I was definitely going to die.
Back 2 IRL
The blood seemed to stop and I thought that maybe I got my first period.
I definitely broke my hymen.
I asked my mom about pads and she hugged me and told me I was now “a woman”. I definitely was not going to tell her I broke my hymen masturbating at the computer.
I also definitely was turned off by the idea of fingering myself from then on and to this day, I don’t love it. I still loved cybersex though and for a while, I was so obsessed with it that looking back, I’m pretty sure I was addicted to it.
I also felt a lot of shame and guilt around having that secret part of my life. It took years for me to stop frequenting chat rooms.
I definitely had a few online boyfriends.
Childhood sexuality wasn’t something that was very openly discussed and my friends didn’t really talk about it.
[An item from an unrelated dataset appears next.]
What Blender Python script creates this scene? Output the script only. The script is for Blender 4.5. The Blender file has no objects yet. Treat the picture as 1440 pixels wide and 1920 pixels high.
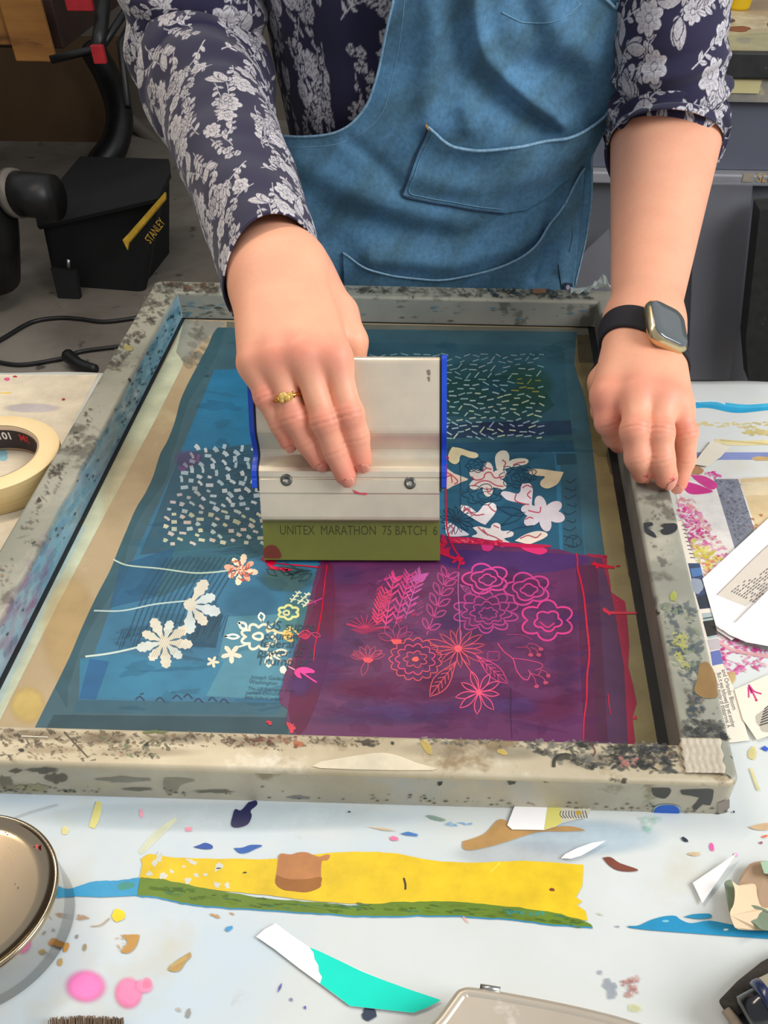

There was definitely a sense that children only had traumatic sexual experiences because the only way children’s sexuality was remotely acknowledged was in discussing cases of child abuse in the news.
My story absolutely could have been much worse. But it also wasn’t a bad one. I was thrust into a world I wasn’t prepared for and that world definitely had dangers that I was fortunate enough to mostly avoid.
Education and perspectives on childhood sexuality could definitely be better than it was in the 90s, but it’s hard to really come up with a solution that prepares children to feel comfortable with themselves and their sexuality, while also keeping them safe.
For me, the chat rooms of the 90s were an exciting place where I could secretly become the confident, desirable woman I wished I was, with endless lovers of all types. Nothing like that time and technology will ever exist that way again and I feel fortunate to have experienced a part of it.